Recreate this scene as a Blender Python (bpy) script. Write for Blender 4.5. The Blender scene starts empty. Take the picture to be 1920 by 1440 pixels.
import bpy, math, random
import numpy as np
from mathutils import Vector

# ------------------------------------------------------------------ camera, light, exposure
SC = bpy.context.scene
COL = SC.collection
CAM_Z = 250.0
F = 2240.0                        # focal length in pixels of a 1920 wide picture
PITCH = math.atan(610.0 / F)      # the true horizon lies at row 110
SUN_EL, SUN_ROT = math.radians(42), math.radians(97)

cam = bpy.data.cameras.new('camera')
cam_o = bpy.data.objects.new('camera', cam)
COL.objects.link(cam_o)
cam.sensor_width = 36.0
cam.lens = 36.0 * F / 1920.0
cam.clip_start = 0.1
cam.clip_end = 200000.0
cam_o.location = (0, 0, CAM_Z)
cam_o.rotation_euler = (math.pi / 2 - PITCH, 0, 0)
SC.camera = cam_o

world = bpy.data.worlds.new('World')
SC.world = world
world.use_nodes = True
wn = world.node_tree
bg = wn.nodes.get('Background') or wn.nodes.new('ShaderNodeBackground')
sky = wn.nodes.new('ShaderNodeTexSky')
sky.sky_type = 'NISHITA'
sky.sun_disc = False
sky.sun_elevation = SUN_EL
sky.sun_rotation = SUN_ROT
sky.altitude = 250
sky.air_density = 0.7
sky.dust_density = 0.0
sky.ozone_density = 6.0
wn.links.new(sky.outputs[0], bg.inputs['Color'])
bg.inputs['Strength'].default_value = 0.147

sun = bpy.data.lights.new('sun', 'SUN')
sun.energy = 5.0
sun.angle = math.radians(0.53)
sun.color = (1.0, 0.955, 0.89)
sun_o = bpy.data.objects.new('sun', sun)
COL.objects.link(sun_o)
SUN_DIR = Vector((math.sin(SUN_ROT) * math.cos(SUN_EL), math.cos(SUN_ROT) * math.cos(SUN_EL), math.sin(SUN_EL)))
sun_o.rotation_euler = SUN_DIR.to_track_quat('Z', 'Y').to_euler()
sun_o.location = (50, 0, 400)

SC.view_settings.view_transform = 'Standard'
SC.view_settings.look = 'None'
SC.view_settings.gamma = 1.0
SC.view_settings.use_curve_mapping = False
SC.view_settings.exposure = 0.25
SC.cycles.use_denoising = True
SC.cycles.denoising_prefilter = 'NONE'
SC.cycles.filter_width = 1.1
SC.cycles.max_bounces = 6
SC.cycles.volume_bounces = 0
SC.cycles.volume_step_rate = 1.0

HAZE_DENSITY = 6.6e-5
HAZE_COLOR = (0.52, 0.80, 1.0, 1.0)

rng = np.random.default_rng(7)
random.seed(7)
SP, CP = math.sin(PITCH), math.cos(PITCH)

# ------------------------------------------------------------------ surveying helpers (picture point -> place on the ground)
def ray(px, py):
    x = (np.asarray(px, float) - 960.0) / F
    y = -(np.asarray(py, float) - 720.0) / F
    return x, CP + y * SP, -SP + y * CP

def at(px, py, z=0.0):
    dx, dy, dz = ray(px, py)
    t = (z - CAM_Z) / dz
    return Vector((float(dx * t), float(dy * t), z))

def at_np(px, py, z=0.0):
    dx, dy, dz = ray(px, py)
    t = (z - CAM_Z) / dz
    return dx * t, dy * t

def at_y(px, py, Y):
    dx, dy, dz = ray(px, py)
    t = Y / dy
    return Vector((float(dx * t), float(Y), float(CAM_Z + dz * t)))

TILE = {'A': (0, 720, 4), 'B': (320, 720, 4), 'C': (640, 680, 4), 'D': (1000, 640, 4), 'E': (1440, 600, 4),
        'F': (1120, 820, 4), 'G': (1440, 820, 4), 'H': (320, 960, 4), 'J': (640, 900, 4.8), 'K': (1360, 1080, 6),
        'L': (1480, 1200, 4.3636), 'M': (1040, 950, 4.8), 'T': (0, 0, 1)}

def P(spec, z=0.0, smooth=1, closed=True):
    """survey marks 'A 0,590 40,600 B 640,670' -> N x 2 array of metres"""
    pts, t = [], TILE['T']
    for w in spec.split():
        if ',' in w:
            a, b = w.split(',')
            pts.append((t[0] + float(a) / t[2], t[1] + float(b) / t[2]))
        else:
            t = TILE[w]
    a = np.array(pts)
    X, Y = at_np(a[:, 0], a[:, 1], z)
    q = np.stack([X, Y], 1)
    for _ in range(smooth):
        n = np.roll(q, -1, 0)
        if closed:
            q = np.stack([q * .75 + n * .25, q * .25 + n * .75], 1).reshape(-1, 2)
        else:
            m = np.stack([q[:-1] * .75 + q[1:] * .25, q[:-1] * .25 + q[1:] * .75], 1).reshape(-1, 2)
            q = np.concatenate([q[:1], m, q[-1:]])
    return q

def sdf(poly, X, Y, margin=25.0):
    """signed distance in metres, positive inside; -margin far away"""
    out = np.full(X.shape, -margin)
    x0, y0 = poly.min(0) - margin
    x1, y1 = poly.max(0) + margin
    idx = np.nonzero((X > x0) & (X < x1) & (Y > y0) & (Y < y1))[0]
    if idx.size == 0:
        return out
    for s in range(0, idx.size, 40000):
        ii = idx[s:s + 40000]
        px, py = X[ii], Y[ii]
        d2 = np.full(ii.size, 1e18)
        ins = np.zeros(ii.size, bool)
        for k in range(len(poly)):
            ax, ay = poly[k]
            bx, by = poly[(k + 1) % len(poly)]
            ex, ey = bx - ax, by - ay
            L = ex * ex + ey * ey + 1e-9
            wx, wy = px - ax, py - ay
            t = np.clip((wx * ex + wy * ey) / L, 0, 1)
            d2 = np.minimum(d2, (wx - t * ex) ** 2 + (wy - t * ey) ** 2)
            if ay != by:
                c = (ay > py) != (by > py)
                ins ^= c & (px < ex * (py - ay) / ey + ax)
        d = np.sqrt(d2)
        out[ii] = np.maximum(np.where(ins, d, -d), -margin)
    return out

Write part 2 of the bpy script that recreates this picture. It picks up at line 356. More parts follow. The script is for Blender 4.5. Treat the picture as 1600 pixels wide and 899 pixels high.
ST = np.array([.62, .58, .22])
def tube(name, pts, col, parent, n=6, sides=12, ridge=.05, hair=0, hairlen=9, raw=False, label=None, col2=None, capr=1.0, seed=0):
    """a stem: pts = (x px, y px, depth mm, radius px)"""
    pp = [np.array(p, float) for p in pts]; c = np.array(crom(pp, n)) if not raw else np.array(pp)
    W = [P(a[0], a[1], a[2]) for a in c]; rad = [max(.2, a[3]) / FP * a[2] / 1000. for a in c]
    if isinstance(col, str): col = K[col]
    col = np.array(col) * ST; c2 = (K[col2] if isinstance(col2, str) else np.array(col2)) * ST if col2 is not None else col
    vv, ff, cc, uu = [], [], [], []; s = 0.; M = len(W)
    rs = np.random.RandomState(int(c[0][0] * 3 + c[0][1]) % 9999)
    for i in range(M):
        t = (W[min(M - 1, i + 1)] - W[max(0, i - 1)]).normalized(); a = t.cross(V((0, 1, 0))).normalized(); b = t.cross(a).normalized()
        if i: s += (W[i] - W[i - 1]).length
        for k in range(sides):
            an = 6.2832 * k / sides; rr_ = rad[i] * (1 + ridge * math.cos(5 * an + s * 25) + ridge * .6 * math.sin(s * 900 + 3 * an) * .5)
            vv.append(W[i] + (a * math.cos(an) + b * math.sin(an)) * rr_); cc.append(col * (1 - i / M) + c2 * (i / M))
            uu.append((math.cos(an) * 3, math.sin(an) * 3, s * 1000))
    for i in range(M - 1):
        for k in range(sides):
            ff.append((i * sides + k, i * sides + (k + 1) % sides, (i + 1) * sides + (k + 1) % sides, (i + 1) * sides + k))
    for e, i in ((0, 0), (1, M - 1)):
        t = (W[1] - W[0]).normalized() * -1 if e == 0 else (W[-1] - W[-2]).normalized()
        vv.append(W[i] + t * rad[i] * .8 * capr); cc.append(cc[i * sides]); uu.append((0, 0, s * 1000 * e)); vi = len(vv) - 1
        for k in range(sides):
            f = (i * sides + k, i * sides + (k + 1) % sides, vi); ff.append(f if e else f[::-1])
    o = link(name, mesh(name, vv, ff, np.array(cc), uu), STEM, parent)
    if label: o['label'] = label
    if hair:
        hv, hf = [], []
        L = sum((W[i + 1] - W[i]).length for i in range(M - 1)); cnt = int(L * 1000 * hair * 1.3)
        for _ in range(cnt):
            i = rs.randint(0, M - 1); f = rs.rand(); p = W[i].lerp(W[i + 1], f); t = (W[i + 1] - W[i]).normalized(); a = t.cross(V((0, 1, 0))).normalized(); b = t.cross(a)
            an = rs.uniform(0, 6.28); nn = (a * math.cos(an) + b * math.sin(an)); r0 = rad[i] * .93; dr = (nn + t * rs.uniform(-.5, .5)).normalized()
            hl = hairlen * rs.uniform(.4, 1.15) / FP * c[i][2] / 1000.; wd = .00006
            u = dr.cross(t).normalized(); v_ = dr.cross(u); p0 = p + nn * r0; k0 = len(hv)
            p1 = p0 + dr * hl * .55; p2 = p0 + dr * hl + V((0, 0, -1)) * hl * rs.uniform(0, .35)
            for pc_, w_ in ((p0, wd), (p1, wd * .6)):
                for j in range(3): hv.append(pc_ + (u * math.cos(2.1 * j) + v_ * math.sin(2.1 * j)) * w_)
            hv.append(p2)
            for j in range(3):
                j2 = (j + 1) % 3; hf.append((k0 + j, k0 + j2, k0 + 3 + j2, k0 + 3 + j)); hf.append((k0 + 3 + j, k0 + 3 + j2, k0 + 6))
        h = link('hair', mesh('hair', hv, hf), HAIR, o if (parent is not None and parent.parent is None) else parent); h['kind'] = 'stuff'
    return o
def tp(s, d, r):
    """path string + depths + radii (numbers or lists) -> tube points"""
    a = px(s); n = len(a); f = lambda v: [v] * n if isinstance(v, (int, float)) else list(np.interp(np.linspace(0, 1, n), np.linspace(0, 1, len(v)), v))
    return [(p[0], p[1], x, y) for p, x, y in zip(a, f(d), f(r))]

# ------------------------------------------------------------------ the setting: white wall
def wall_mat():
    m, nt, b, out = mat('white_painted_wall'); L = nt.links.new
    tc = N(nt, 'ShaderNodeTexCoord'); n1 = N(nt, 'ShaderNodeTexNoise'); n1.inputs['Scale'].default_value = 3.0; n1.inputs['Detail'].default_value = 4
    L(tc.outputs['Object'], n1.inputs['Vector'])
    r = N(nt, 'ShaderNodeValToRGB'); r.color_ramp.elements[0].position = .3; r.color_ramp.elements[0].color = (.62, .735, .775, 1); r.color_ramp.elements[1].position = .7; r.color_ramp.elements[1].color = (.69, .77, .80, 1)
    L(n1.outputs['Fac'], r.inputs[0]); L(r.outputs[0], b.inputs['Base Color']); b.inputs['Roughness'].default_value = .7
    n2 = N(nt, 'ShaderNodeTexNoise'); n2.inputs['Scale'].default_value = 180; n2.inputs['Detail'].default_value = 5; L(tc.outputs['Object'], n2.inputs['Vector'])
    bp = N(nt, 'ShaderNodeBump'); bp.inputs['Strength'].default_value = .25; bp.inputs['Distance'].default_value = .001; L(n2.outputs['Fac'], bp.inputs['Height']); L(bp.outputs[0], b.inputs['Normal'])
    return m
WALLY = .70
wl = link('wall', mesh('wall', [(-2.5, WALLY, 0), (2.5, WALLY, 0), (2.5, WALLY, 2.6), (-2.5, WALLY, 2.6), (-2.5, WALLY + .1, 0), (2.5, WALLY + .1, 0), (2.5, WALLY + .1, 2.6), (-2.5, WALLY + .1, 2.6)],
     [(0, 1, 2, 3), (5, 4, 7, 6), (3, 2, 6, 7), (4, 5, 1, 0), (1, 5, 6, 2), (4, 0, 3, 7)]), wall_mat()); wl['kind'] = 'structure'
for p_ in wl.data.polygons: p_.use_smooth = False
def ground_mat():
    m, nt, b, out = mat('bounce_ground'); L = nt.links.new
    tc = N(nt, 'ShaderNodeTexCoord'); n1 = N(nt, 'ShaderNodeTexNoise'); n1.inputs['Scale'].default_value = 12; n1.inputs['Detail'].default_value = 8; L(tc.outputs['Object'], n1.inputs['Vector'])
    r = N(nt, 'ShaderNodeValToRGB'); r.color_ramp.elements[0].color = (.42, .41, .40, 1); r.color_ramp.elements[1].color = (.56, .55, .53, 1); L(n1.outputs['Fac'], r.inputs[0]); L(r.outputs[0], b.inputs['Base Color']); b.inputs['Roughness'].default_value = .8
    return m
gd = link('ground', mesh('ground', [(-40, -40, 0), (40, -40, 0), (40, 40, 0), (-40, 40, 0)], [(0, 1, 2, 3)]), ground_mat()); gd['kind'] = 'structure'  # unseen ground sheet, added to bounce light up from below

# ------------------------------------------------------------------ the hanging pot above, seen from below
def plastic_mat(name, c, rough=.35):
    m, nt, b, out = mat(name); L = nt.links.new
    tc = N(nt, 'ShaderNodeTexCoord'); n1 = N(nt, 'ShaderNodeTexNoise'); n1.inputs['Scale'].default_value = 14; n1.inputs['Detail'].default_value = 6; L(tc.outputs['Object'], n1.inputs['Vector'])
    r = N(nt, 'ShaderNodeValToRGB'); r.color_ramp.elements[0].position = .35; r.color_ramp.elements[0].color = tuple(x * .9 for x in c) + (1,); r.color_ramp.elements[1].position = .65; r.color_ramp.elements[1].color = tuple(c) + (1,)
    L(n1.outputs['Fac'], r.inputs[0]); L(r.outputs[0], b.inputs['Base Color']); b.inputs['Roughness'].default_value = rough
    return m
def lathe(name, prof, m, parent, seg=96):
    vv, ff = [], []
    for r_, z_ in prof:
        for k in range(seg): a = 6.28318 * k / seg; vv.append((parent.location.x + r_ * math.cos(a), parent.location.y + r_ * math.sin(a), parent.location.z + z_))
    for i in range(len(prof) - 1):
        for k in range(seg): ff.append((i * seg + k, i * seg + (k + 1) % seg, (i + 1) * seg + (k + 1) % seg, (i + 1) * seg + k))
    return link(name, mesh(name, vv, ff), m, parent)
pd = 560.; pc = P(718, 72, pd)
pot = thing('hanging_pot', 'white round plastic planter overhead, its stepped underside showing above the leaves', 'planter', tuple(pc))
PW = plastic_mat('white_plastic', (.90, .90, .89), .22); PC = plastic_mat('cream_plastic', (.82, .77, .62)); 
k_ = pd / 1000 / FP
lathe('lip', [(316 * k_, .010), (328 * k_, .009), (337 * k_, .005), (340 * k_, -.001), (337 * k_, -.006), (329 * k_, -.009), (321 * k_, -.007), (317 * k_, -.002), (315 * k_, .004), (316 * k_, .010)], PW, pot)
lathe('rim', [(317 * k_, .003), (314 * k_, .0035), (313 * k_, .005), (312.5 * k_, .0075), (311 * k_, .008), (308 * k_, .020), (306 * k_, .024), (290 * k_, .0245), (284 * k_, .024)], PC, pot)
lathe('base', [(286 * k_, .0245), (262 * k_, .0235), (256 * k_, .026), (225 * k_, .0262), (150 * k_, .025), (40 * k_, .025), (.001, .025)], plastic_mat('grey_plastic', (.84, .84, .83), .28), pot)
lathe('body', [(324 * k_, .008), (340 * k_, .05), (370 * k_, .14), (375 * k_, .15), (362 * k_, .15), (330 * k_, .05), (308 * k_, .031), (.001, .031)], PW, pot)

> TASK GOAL
Everything from the first line of the records above to the line containing "SC.camera = cam_o", inclusive, should be repeated exactly; leave out the rest.

> ANSWER TO THIS PROBLEM
Recreate this scene as a Blender Python (bpy) script. Write for Blender 4.5. The Blender scene starts empty. Take the picture to be 1920 by 1440 pixels.
import bpy, math, random
import numpy as np
from mathutils import Vector

# ------------------------------------------------------------------ camera, light, exposure
SC = bpy.context.scene
COL = SC.collection
CAM_Z = 250.0
F = 2240.0                        # focal length in pixels of a 1920 wide picture
PITCH = math.atan(610.0 / F)      # the true horizon lies at row 110
SUN_EL, SUN_ROT = math.radians(42), math.radians(97)

cam = bpy.data.cameras.new('camera')
cam_o = bpy.data.objects.new('camera', cam)
COL.objects.link(cam_o)
cam.sensor_width = 36.0
cam.lens = 36.0 * F / 1920.0
cam.clip_start = 0.1
cam.clip_end = 200000.0
cam_o.location = (0, 0, CAM_Z)
cam_o.rotation_euler = (math.pi / 2 - PITCH, 0, 0)
SC.camera = cam_o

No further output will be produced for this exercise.